SW Legal Educational Publishing

Pizza Franchisees’ Claims Fall Like Dominos
Description Appeals court upheld dismissal of suit by Domino’s Pizza franchisees against parent company for monopolization of pizza ingredients sold to franchisees.
Topic Antitrust
Key Words Monopolization, Relevant Market, Tying Arrangement, Exclusive Dealing
C A S E   S U M M A R Y
Facts Almost half of the Domino’s Pizza franchisees sued Domino’s for monopolizing the sale of pizza ingredients to the franchisees.

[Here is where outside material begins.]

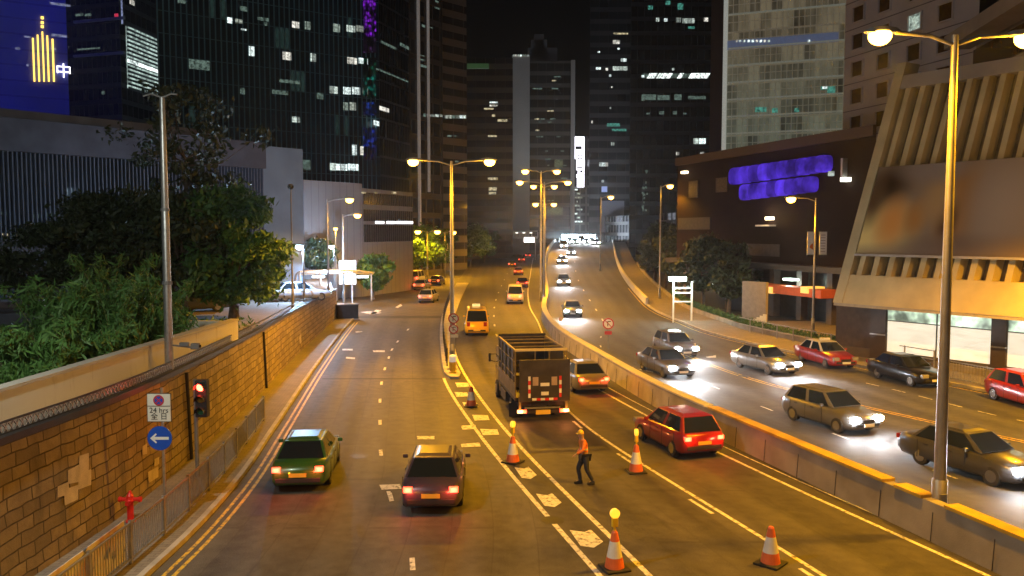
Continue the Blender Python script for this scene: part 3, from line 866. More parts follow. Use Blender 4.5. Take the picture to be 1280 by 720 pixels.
# traffic signals
def signal(label, base, H, hx, state, s=1.0, name='traffic_light', z0=0.13, side=1, power=9):
    r = empty(name, (base[0], base[1], z0), 0, label, 'traffic light')
    MB().cyl((0,0,0),(0,0,H),.055*s,n=10).build('pole', M['pole_d'], r)
    MB().bar((0,0,H-.25*s),(hx,-.05,H-.25*s),.04).bar((0,0,H-.85*s),(hx,-.05,H-.85*s),.04).build('bracket', M['dark'], r)
    hd = MB().box((hx,-.1,H-.5*s),(.32*s,.24*s,1.0*s)).build('signal_head', M['dark'], r, bevel=.03)
    for i, c in enumerate(('red','amber','green')):
        z = H-.5*s+(.32-.32*i)*s
        on = state == c
        mm = glow('lit_'+c, {'red':(1,.04,.02),'amber':(1,.5,.05),'green':(.1,1,.5)}[c], 25) if on else mat('unlit_'+c, {'red':(.12,.01,.01),'amber':(.12,.07,.01),'green':(.01,.08,.04)}[c], .3, var=0)
        ln = MB().cyl((hx,-.1-.12*s,z),(hx,-.1-.15*s,z),.11*s,.09*s,16).build('lens', mm, hd)
        vs = MB(); rings = []
        for yy_, sh in ((-.1-.12*s,0),(-.1-.3*s,-.02)):
            rings.append([(hx+.13*s*math.cos(t_), yy_, z+.13*s*math.sin(t_)+sh) for t_ in [math.pi*(-.1+1.2*j/10) for j in range(11)]])
        for j in range(10): vs.face([rings[0][j],rings[0][j+1],rings[1][j+1],rings[1][j]])
        vs.build('visor', M['dark'], ln, fix=False)
        if on: point(hd, (hx,-.1-.42*s,z), power, {'red':(1,.06,.03),'amber':(1,.5,.1),'green':(.2,1,.6)}[c], .06, 'signal_glow')
    return r
b = P(247, 596, .13); tz = PY(247, 476, b.y).z
signal('traffic light showing red on the left pavement before the stone wall', (b.x, b.y), tz-.13+.05, 10*b.y/FPX, 'red', 1.25*.95)
for (px_, py_, Yq, st, lab) in ((491,340,150,'red','small distant traffic light showing red before the grey building'),(504,338,152,'green','small distant traffic light showing green before the grey building')):
    q = PY(px_, py_, Yq); signal(lab, (q.x, Yq), q.z+.5, 0.0, st, 1.3, power=20, z0=0)

# hydrant
hb = P(152, 652, .13)
hy = empty('fire_hydrant', (hb.x+.25, hb.y, .13), 0, 'red fire hydrant against the foot of the stone wall', 'hydrant')
MB().lathe([(.13,0),(.13,.05),(.085,.07),(.085,.55),(.13,.57),(.13,.6),(.1,.63),(.095,.72),(.05,.8),(.03,.86)],n=16).build('barrel', M['red'], hy, smooth=False)
MB().cyl((-.26,0,.62),(.26,0,.62),.055,n=12).cyl((-.3,0,.62),(-.24,0,.62),.075,n=12).cyl((.24,0,.62),(.3,0,.62),.075,n=12).cyl((0,-.2,.55),(0,0,.55),.06,n=12).build('outlet', M['red'], hy)

# round sign pair on the nib, with lit bollard
def disc_sign(parent, c, r, sym='no_left', back=False):
    d = MB().cyl((c[0],c[1],c[2]),(c[0],c[1]-.02,c[2]),r,n=28).build('sign_disc', M['wht'], parent)
    ringm((c[0],c[2]), r*.78, r, c[1]-.024).build('red_ring', M['signred'], d, fix=False)
    mb = MB(); mb.box((c[0],c[1]-.026,c[2]),(r*.14,.003,r*1.7),M=Matrix.Rotation(R(-45),3,'Y')).build('slash', M['signred'], d, fix=False)
    mb = MB(); mb.box((c[0]-r*.1,c[1]-.023,c[2]),(r*.14,.003,r*.9)).box((c[0]+r*.15,c[1]-.0235,c[2]+r*.38),(r*.6,.003,r*.14)).build('symbol', M['black_ink'], d, fix=False)
    return d
Yn = APEX+1.6; bn_ = PY(567, 440, Yn)
sn = empty('sign_post', (bn_.x+.05, Yn, .15), 0, 'post with two round red-ringed signs on the tip of the median island', 'road sign')
MB().cyl((0,0,0),(0,0,3.2),.04).build('pole', M['steel'], sn)
for yy_, rr, pp in ((398,.30,-.06),(411,.27,-.06)):
    q = PY(567, yy_, Yn); disc_sign(sn, (q.x-bn_.x-.05, pp, q.z-.15), rr)
q = PY(567, 420, Yn); MB().box((0,-.05,q.z-.15),(.42,.02,.16)).build('small_plate', M['wht'], sn, bevel=.004)
Yb = APEX+.9; bb = P(566, 466, .15)
bo = empty('traffic_bollard', (bb.x, bb.y, .15), 0, 'white topped yellow keep-left bollard on the nib of the median', 'bollard')
MB().lathe([(.2,0),(.21,.06),(.16,.12),(.2,.55),(.2,.62)],n=16).build('shell', M['yel'], bo, smooth=False)
MB().lathe([(.2,0),(.2,.3),(.16,.38),(.05,.41)],c=(0,0,.62),n=16).build('top', mat('white_bollard_top',(.8,.78,.75),emit=(1,.9,.8),estr=.25,var=0), bo)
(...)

The franchisees made multiple claims, including illegal tie-in sales (purchase of ingredients tied to purchase of pizza dough and purchase of ingredients tied to continuing the franchise agreement), exclusive dealing arrangements that restrained trade, and monopolization of pizza supplies by excluding competition (other pizza ingredient suppliers) from selling to franchisees.
Lower Court Decision District court dismissed the suit with prejudice. Plaintiffs failed to allege a "relevant market" as required by the Sherman Act. They maintained that the market was the terms of the franchise contract, which requires franchisees to buy ingredients from the parent company as a part of the agreement. Plaintiffs failed to define a market in reference to product interchangeability or by cross-elasticity of demand. They cannot assert that the market is the contract.
Court of Appeals Decision Affirmed. "[W]here the defendant’s ‘power’ to ‘force’ plaintiffs to purchase the alleged tying product stems not from the market, but from plaintiffs’ contractual agreement to purchase the tying product, no claim will lie." The franchise agreement spelled out the requirements for buying pizza ingredients, hence was a factor in the price in the franchise arrangements. The fact that cheaper ingredients of similar quality were available from other sources did not create a monopoly on the part of Domino’s. If the plaintiffs were correct, franchise contracts would be nearly irrelevant.
Citation Queen City Pizza v. Domino’s Pizza, ---F.3d--- (1997 WL 526215; 3rd Cir.)